JF Ptak Science Books LLC Post 875
Here’s a highly-flammable, closely-space and
heavy-but-flimsy scenario just waiting for its first monstrous mishap.
This image is from the wonderful website of Alejandro Polanco Masa’s Tecnologia Obosleta, dedicated to antiquarian, paleofuturistic and non-existent technologies. It comes from the December 1909 issue of Scientific American, and according to the article was an “impracticable mode of transit” envisioned by an unnamed German engineer. It was a rigid structure airship--which means that it received its shape from a hard internal frame covered by a skin, rather than a balloon or dirigible, whose shapes are almost entirely dictated by a gas filling out their envelope—and looked a lot like Count von Zeppelin’s new (1899) LZ-1 flying machine.
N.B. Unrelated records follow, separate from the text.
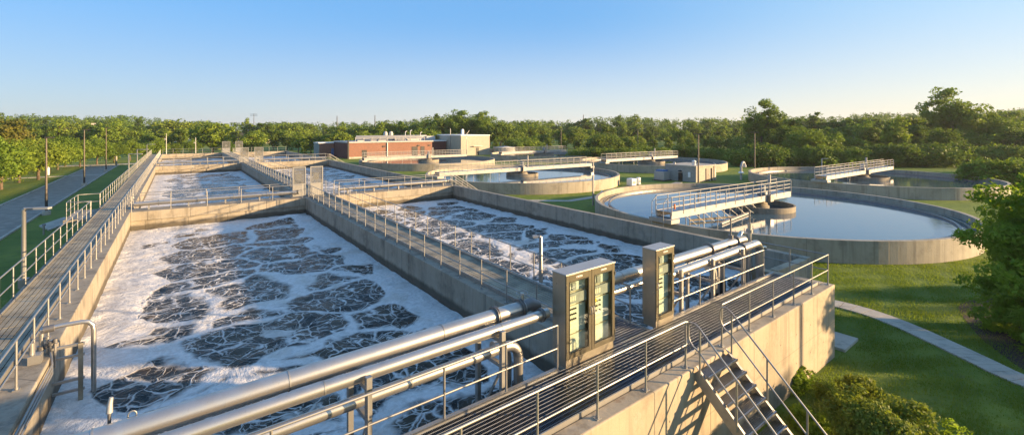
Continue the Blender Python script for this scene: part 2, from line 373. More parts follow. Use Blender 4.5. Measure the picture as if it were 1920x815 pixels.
def foam_sheet(x0,x1,y0,y1,step,name,lab):
    nx=int((x1-x0)/step)+1; ny=int((y1-y0)/step)+1; X=np.linspace(x0,x1,nx); Y=np.linspace(y0,y1,ny); vs=[]; ed=[]
    for yy in Y:
        for xx in X:
            e=min(xx-x0,x1-xx,(y1-yy)); wv=mnoise.noise(Vector((xx*.5,yy*.35,1.7)))
            left=max(0,1-(xx-x0)/(2.2+1.8*wv)); right=max(0,1-(x1-xx)/(1.7+1.2*wv)); top=max(0,1-(y1-yy)/(2.6+2*wv))
            edv=max(left,right,top); edv=edv**.8; ed.append(edv)
            z=.045*mnoise.noise(Vector((xx*.9,yy*.9,0)))+.03*mnoise.noise(Vector((xx*2.6,yy*2.6,4)))+edv*.05*(1+mnoise.noise(Vector((xx*1.5,yy*1.5,9))))
            z+=.35*math.exp(-(((xx-7)/1.1)**2+((yy-38.4)/.8)**2))
            vs.append((xx,yy,1.28+z))
    mb=MB(); mb.add(vs,[(j*nx+i,j*nx+i+1,(j+1)*nx+i+1,(j+1)*nx+i) for j in range(ny-1) for i in range(nx-1)],True)
    o=mb.build(name,M['foam']); a=o.data.attributes.new('edge','FLOAT','POINT'); a.data.foreach_set('value',np.array(ed,dtype=np.float32))
    return struct(o)
foam_sheet(-2.55,8.5,6.6,40.2,.13,'water','')
foam_sheet(10.68,22.03,8.0,40.2,.15,'water','')
foam_sheet(-2.55,8.5,41.5,86.2,.3,'water',''); foam_sheet(10.68,22.03,41.5,86.2,.3,'water','')
foam_sheet(-2.55,8.5,87.5,126.2,.5,'water',''); foam_sheet(10.68,22.03,87.5,126.2,.5,'water','')

# outer (left) edge beam of the left gangway
tag(MB().bb(-4.42,-4.24,3.5,127,DK-.5,DK-.002).build('edge_beam',M['conc'],None,.02),'long concrete edge beam under the outer railing of the left gangway','beam')
tag(MB().bb(-4.24,-3.1,3.5,127,1.9,2.1).build('trough_slab',M['conc']),'concrete slab under the planks of the left gangway','slab')
tag(MB().bb(-4.4,-4.2,3.5,127,0,1.895).build('foundation_wall',M['conc']),'outer concrete wall carrying the left gangway beside the lawn','wall')

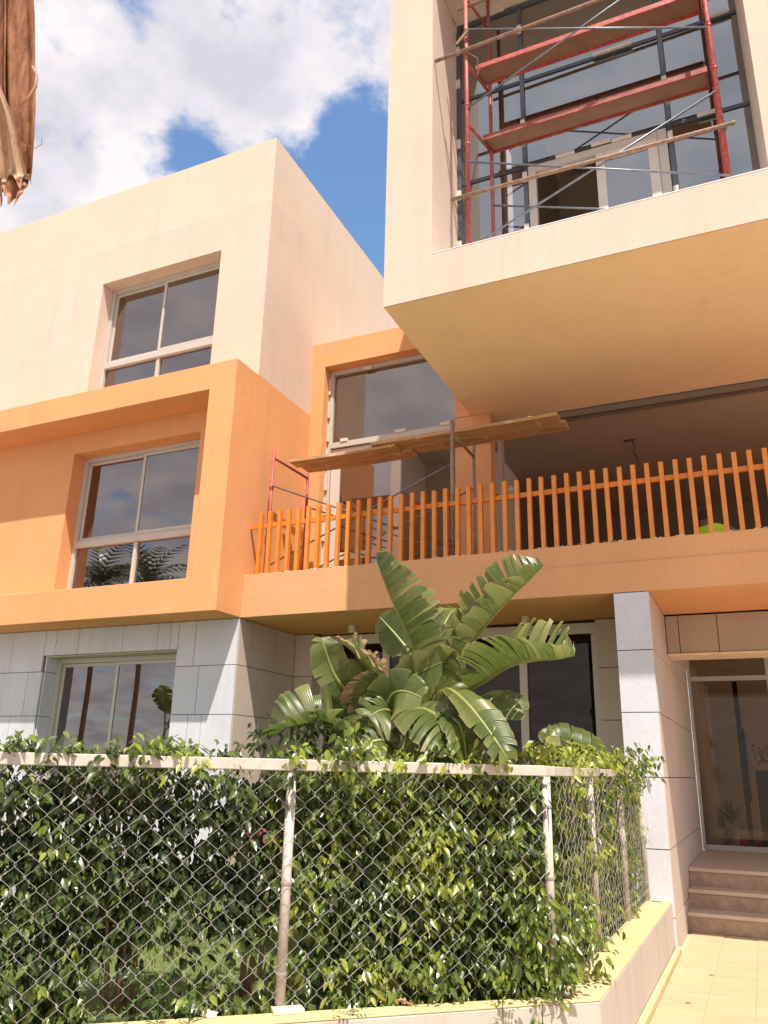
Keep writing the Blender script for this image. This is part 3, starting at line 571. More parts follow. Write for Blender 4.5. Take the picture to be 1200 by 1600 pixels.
# ============================================================ LAMPS, WIRES
for x,y,lb in ((-5.20,10.25,'left small white cylinder light under the balcony soffit'),(-2.66,10.33,'right small white cylinder light under the balcony soffit')):
    t=thing('ceiling_light',(x,y,3.62),lb,'ceiling light','cylinder lights under the balcony')
    P(MB().tube([(x,y,3.52),(x,y,3.622)],.05,20),'body','lampw',parent=t,smooth=False); P(MB().tube([(x,y,3.516),(x,y,3.521)],.038,16),'lens','white',parent=t)
t=thing('globe_lamp',(-3.29,12.0,6.0),'round opal globe lamp on the wall of the open balcony room','lamp')
g=MB(); n=12
cx,cy,cz=-3.29,12.0,6.05
g.v=[(cx+.085*math.sin(math.pi*i/8)*math.cos(2*math.pi*j/n),cy+.085*math.sin(math.pi*i/8)*math.sin(2*math.pi*j/n),cz+.085*math.cos(math.pi*i/8)) for i in range(9) for j in range(n)]
g.f=[(i*n+j,(i+1)*n+j,(i+1)*n+(j+1)%n,i*n+(j+1)%n) for i in range(8) for j in range(n)]
P(g,'globe','globe',parent=t,smooth=True); P(MB().tube([(-3.555,12.0,5.99),(-3.35,12.0,5.97),(-3.29,12.0,5.975)],.015,8),'bracket','black',parent=t)
def wire_thing(loc,label,pts,r=.006):
    t=thing('loose_wire',loc,label,'wire','bare wires hanging from ceilings'); P(MB().tube(pts,r,6),'cable','black',parent=t)
    x,y,z=loc; P(MB().tube([(x-.11,y,z-.012),(x+.07,y,z-.012)],.016,8),'connector','black',parent=t)
wire_thing((-1.38,12.5,6.84),'curly black wire hanging from the ceiling of the open balcony room',[(-1.35,12.5,6.84),(-1.33,12.5,6.7),(-1.35,12.52,6.62),(-1.30,12.5,6.52),(-1.28,12.5,6.35)],.009)
wire_thing((-4.95,12.2,8.44),'short black wire hanging behind the tall balcony window',[(-4.9,12.2,8.44),(-4.88,12.2,8.3),(-4.92,12.2,8.15),(-4.9,12.2,8.0)],.008)
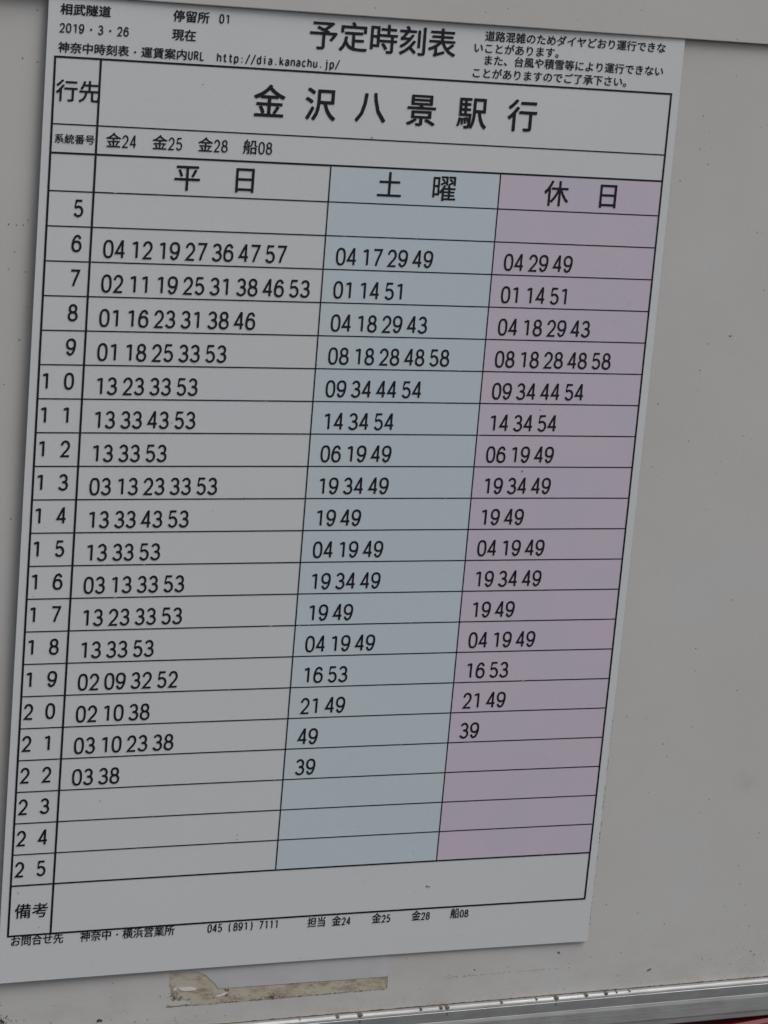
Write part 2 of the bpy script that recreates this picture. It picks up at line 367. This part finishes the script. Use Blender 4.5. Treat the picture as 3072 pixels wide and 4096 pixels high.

No doubt the engineer with this land-based system had been caught in the considerable zeppelin fever which existed at the time. It stretched the engineering boundaries of the possible more than just a little, and looks to me like a disaster that should’ve happened almost immediately. It was also supposed to speed along at 125 mph, by who knows what means. Seems to me that there would be fifty towers per mile for a huge flammable Zep carrying not many people--it doesn't seem to make sense to me, particualrly when railroads would've done a better job safer and cheaper moving more people and, of course, the freight that these things just couldn't carry. The SciAmerican ended: “There are engineering as well as financial objections to this scheme.”
See HERE for other posts on balloons, dirigibles and zeps.
Thank you for the mention. :-)
Posted by: alpoma | 13 December 2009 at 04:26 AM
My pleasure, but thanks to you for posting the pic to begin with. I posted an update btw on the Invasion of America maps.